A brief history: Sarah D. Bunting and Tara Ariano (both of whom contribute to Vulture) started a Dawson's Creek dissection site in the mid-'90s; that eventually became Mighty Big TV, which became Television Without Pity in 2002. The site focused on long (often several thousand words), detailed, humorous recaps, plus forums intense enough that show creators were known to swing by from time to time. In 2007, Bravo Media bought the site, and then a year later the founders left, though TWoP forged on. Part of what made TWoP so impressive in its early years was the breadth of shows it covered. In the olden days of the internet, it was relatively easy to find fan sites for specific shows — I remember obsessively reading about Melrose Place back when half of the internet was personal homepages with "Welcome to Kevin's Melrose Place Site!" slowly scrolling across the top, with dancing wizard GIFs and a MIDI rendition of "Strawberry Fields Forever." But TWoP covered high- and lowbrow shows, reality and scripted, all in the same place: Come for a 7th Heaven recap, and stay for Sports Night, NYPD Blue, Alias, and Survivor.

TWoP certainly popularized the recap concept — which is now utterly pervasive across entertainment-based and general-interest sites — but it also introduced a new vein of what TV coverage entails. At one side of the spectrum is obsessive, effusive fan coverage, and at the other is formal, detached criticism. There's a place for both of these things in the universe, of course, because man is meant to live in balance. What TWoP did is insist that television criticism could be both arch and informed, that you could watch a lot of Roswell, you could care about Roswell, and you could still think Roswell is dumb garbage. Prestige shows like West Wing or The Sopranos don't get a pass just for being fancy — even a recap praising a fabulous episode still had jokey nicknames for people, or wry labels for various TV clichés. Many of the recaps are incredibly funny, but there are plenty that had serious ideas about storytelling or costuming or characters' gender politics, too.

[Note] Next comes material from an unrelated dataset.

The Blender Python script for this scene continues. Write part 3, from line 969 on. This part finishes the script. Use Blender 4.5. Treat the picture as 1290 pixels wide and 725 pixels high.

I have read hundreds of thousands of words of recaps on Television Without Pity. I've read recaps for shows I've never watched. In my darkest hours, I have rewatched every Friday Night Lights as I read along with the recaps, so desperate was I to cram as much FNL as possible into my soul all at once. When I set up my new computer at college, TWoP was the first site I added to my Internet Explorer bookmarks bar. I miss Gilmore Girls, but what I miss even more are TWoP's Gilmore Girls recaps.

All of yesterday's chatter about the legacy of TWoP prompted me to dig up one of my favorite recaps, of an episode from the sixth season of America's Next Top Model, and I discovered that it was written in 2006. I have been fondly remembering a cockroach's diary entry for eight years. I'm not proud of that exactly, but I'm not ashamed, either. TWoP was how I found out that other people loved TV as much as I did — and not just the good shows that everyone likes to talk about, shows like Trading Spaces. Just this week I reread every recap of season one of Survivor and season two of Project Runway because I wanted to think about those shows not in historical or hindsight contest, but to remember them the way they were when they first aired.

I can, I suppose, understand why the wealthy overlords do not want to update TWoP anymore. But taking the archives offline is a weird spiritual crime against pop culture. The site is a shining example of how pop criticism changed in the 2000s, and closing it down erases part of TV and internet-culture history. The TWoP archives are more than just riffs about actors' bad haircuts or exasperated rants about the inanity of Real World housemates — they're a record of contemporary thought, a source of both entertainment and enlightenment. Too bad NBCUniversal doesn't see it that way.